Éditeur de textes, Alberto Blecua l’a été très tôt, dès 1969, avec une sélection de livres de chevalerie ou Las seiscientas apotegmas de Juan Rufo, avant de procurer ses grandes éditions de La vida de Lazarillo de Tormes (1974), de Peribáñez / Fuente Ovejuna (1980), du Libro de buen amor (1983) et du Quichotte (2006). En outre, il s’est appliqué à examiner (ou réexaminer) avec la même rigueur philologique de nombreux textes d’auteurs canoniques comme Fray Luis de León, San Juan de la Cruz, Quevedo ou Gracián. Et l’on se gardera bien d’oublier sa passionnante enquête sur la double rédaction de la República literaria de Saavedra Fajardo.
Mais la critique textuelle, dans son travail d’édition ou d’analyse, n’était jamais indifférente à l’histoire littéraire.
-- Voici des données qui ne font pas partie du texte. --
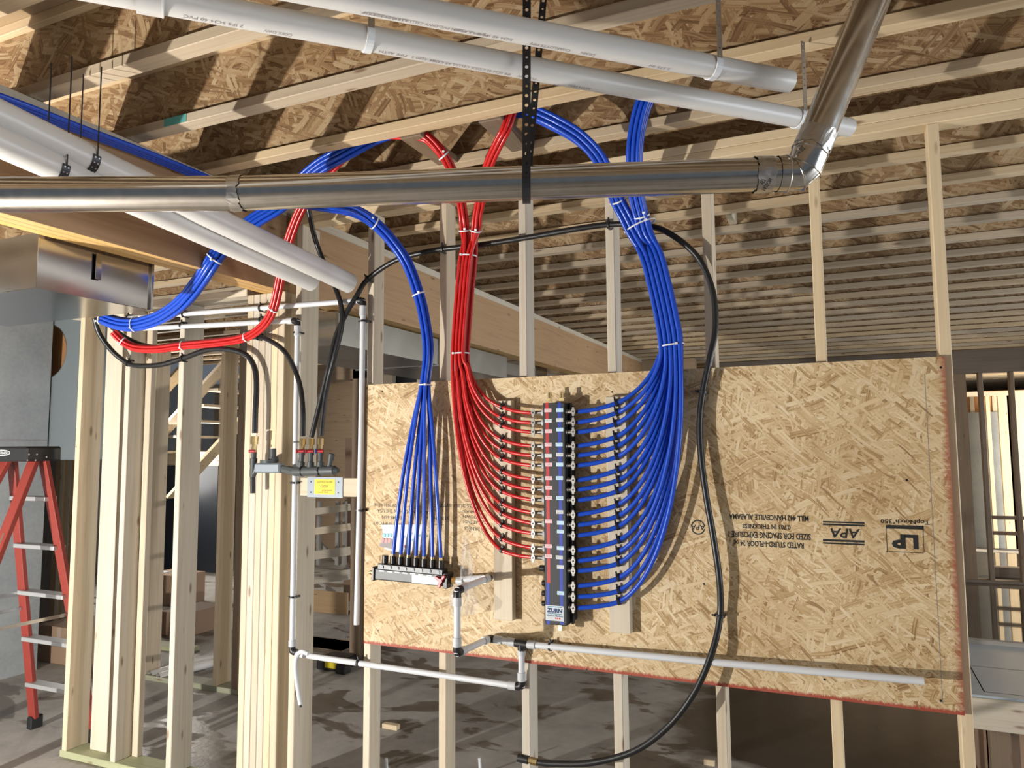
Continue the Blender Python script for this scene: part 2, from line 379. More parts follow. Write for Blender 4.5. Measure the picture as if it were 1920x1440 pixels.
ORD = ['top', 'second', 'third', 'fourth', 'fifth', 'sixth', 'seventh', 'eighth', 'ninth', 'tenth', 'eleventh', 'twelfth', 'thirteenth', 'fourteenth', 'fifteenth', 'sixteenth', 'seventeenth', 'eighteenth']

# ================================================================== THE SETTING
struct(MB().box((-9, -7, -.12), (10, 18, 0)).build('floor', FLOORM, org=(0, 0, 0)))
# ---- ceiling: wooden I-joists under a sheathing deck
ceil = struct(empty('ceiling', (0, 0, 3.04)))
JZ = 3.04; JH = .302
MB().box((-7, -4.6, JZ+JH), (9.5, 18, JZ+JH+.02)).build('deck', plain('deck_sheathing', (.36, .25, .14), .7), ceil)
jy0 = -.487-.032
jw = jf = jt = None
for k in range(-8, 45):
    y = jy0+.4064*k
    if jw is None:
        jw = MB().box((-6.5, y-.0055, JZ+.03), (7.5, y+.0055, JZ+JH-.03)).build('joist', OSBW, ceil, org=(0, y, JZ))
        jf = MB().box((-6.5, y-.032, JZ), (7.5, y+.032, JZ+.038), .002).build('bottom_flange', FLANGE, jw, org=(0, y, JZ))
        jt = MB().box((-6.5, y-.032, JZ+JH-.038), (7.5, y+.032, JZ+JH), .002).build('top_flange', FLANGE, jw, org=(0, y, JZ))
    else:
        a = jw.copy(); COL.objects.link(a); a.parent = ceil; a.location = (random.uniform(-.3, .3), y, 0); WORLD[a.name] = V((a.location.x, y, JZ))
        for c in (jf, jt):
            b = c.copy(); COL.objects.link(b); b.parent = a; b.location = (0, 0, 0)
for x, yc in ((.885, -.29), (.52, -.29)):      # short blocking boards the tubes come through
    MB().box((x-.05, yc-.175, JZ+.002), (x+.05, yc+.175, JZ+.03), .002).build('blocking', BROWN['y'], ceil)
for x in (1.55,): MB().box((x-.02, 1.30, JZ+.04), (x+.02, 1.64, JZ+.26), .002).build('blocking', WOOD['z'], ceil)
for x0, x1, yj in ((-.32, -.2, -.519-.4064), (2.32, 2.5, -.519-.4064*2)):   # teal paint marks on two flanges
    MB().box((x0, yj-.0335, JZ+.004), (x1, yj-.0322, JZ+.036)).build('paint_mark', PAINTT, ceil)

# ---- the stud wall
WH = 2.926
wb = struct(empty('wall_back', (1.2, .045, 0)))
def stud(x, y0=0, d=.089, z0=.038, z1=WH, w_=.038, mat=None, parent=None, name='stud', c=.003):
    return MB().box((x, y0, z0), (x+w_, y0+d, z1), c).build(name, mat or WOOD['z'], parent or wb)
for i in range(8): stud(i*.4064-.012, mat=PALE['z'] if i in (0, 2, 3) else WOOD['z'])
stud(-.458, d=.14, mat=PALE['z'])
box('bottom_plate', (-.46, 0, 0), (3.2, .089, .038), TREATED['x'], wb)
box('top_plate', (-.5, 0, WH), (5.5, .089, WH+.038), WOOD['x'], wb); box('top_plate', (-.5, 0, WH+.0385), (5.5, .089, WH+.0765), WOOD['x'], wb)
# wall to the left of the post, deeper studs under a lower plate
wl = struct(empty('wall_back_lower', (-1.5, .07, 0)))
BT = 2.585
for i in range(6): stud(-.782+.0425*i, d=.14, z0=0, z1=BT, w_=.041, mat=(WOOD, PALE)[i in (1, 3)]['z'], parent=wl, name='post_ply')
stud(-2.103, d=.14, z1=BT, parent=wl); stud(-1.70, d=.14, z1=BT, mat=PALE['z'], parent=wl); stud(-1.275, d=.14, z1=BT, mat=PALE['z'], parent=wl)
stud(-1.965, y0=.075, d=.038, z1=BT, w_=.14, mat=PALE['z'], parent=wl); stud(-1.78, y0=.10, d=.038, z1=BT, w_=.045, mat=BROWN['z'], parent=wl)
stud(-1.655, y0=.102, d=.038, z1=BT, w_=.045, mat=WOOD['z'], parent=wl)
box('bottom_plate', (-2.12, 0, 0), (-.785, .14, .038), TREATED['x'], wl); box('top_plate', (-2.3, 0, BT), (-.79, .14, BT+.038), PALE['x'], wl)
# ---- walls further back
W2 = struct(empty('wall_middle', (-2.4, 1.28, 0)))
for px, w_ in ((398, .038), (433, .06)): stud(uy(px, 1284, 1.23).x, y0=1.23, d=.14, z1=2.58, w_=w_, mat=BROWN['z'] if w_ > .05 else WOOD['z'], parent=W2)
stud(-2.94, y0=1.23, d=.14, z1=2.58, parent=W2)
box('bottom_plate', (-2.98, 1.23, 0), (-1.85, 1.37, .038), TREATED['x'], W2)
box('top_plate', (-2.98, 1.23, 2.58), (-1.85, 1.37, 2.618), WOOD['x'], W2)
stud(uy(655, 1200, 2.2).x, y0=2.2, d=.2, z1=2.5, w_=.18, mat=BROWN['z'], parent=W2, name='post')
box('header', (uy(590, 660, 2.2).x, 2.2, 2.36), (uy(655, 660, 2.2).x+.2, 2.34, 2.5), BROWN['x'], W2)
YEND = 1.075
wlc = struct(MB().box((-4.25, -5, 0), (-3.95, YEND, 3.03)).build('wall_left', CONC))
for z in (.62, 1.85): MB().box((-3.952, -5, z), (-3.946, YEND-.002, z+.006)).build('form_line', GREYPR, wlc)
for y in (.42, -.6): MB().box((-3.952, y, 0), (-3.946, y+.006, 2.5)).build('form_line', GREYPR, wlc)
W4 = struct(empty('wall_left_far', (-3.6, 1.9, 0)))
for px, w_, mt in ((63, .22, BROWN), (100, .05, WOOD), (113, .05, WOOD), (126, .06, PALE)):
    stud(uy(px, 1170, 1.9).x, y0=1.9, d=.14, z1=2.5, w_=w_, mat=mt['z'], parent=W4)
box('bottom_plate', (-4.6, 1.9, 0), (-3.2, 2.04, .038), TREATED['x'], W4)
struct(MB().box((-9, 7.6, 0), (.2, 7.75, 3.03)).build('wall_far', PLY)); struct(MB().box((-8.98, 1.2, 0), (-8.85, 7.6, 3.03)).build('wall_left_end', CONC))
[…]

C’est en cela qu’il était un philologue accompli, pour qui la mise en perspective chronologique est fondamentale. Cette exigence apparaît avec éclat dans le volumineux recueil de travaux qu’il publia en 2006 sous le titre, très significatif, de Signos viejos y nuevos. Estudios de historia literaria. Parmi plusieurs chapitres dans lesquels l’ambition conceptuelle est patente, on retiendra en particulier celui qui est consacré précisément au concept de Siglo de Oro (publié en 2004, mais rédigé pour l’essentiel à l’occasion d’une oposición a cátedra en 1978). Sur un sujet aussi difficile et rebattu, il avait su élaborer une mise au point très documentée et fournir des propositions que l’on n’a pas fini d’exploiter.
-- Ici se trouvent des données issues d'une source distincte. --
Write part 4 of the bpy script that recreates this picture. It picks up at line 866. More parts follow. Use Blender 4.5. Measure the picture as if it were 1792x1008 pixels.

Travailleur infatigable, Alberto Blecua ne s’est pas contenté de mûrir, de rédiger et de publier ses propres travaux. Parallèlement, et avec la même constance, il s’est employé à former des générations d’étudiants à l’Université Autónoma de Barcelone (où il a enseigné de 1970 à 2013) et y réunir de nombreux disciples. En outre, il a pris l’initiative de fonder (en 1989) et il a longtemps animé un magnifique groupe de recherche, Prolope, avec un programme dont les membres poursuivent, sans relâche, la réalisation : éditer intégralement (selon la meilleure ecdotique) le théâtre de Lope de Vega, publier une revue, organiser des séminaires et des colloques.
De 1995 à 1999, il a assumé sobrement la présidence de l’Asociación Internacional de Cervantistas. Auparavant, sur le plan des reconnaissances institutionnelles – qui ne semblent pas l’avoir intéressé outre mesure – il avait été élu membre titulaire de la Real Academia de Buenas Letras de Barcelona et membre correspondant de la Real Academia Española. Sans trop de conviction, il a participé à de multiples bureaux, conseils et autres comités.
Alberto Blecua n’était pas un homme de pouvoir. Je me suis souvent demandé comment il avait pu être, pendant trente ans, juré du Premio Planeta (le goût de la lecture, le plaisir de la découverte de nouveaux textes, peut-être…). Désireux avant tout de se tenir à l’écart des conflits, des polémiques et des luttes d’influence, il savait préserver son quant-à-soi. Cela ne l’empêchait pas de cultiver la convivialité, bien au contraire. D’offrir sa bienveillance, et de rechercher celle de ses collègues, de ses disciples, de ses élèves. De rechercher leur amitié, autant que celle des livres, avec lesquels il devait converser en secret, comme Quevedo. Les livres, il les affectionnait au point de vouloir les posséder – dans des éditions rares, si possible. Car c’était un bibliophile impénitent, au point d’être capable de transporter entre Paris et Barcelone, deux par deux, les vingt-huit volumes de l’édition originale de L’Encyclopédie, dont il avait fait l’acquisition rue Saint-Jacques, durant l’année (1989-1990) où il a enseigné à la Sorbonne avant que je n’y prenne réellement mes fonctions.
Mais, à dire vrai, c’était un amoureux de toutes les conversations (Ah ! la tertulia du jeudi, au café Oxford !). Et, aujourd’hui, son incomparable cordialité nous manque sans doute encore plus que son impeccable érudition. Même s’il savait être généreux de l’une aussi bien que de l’autre.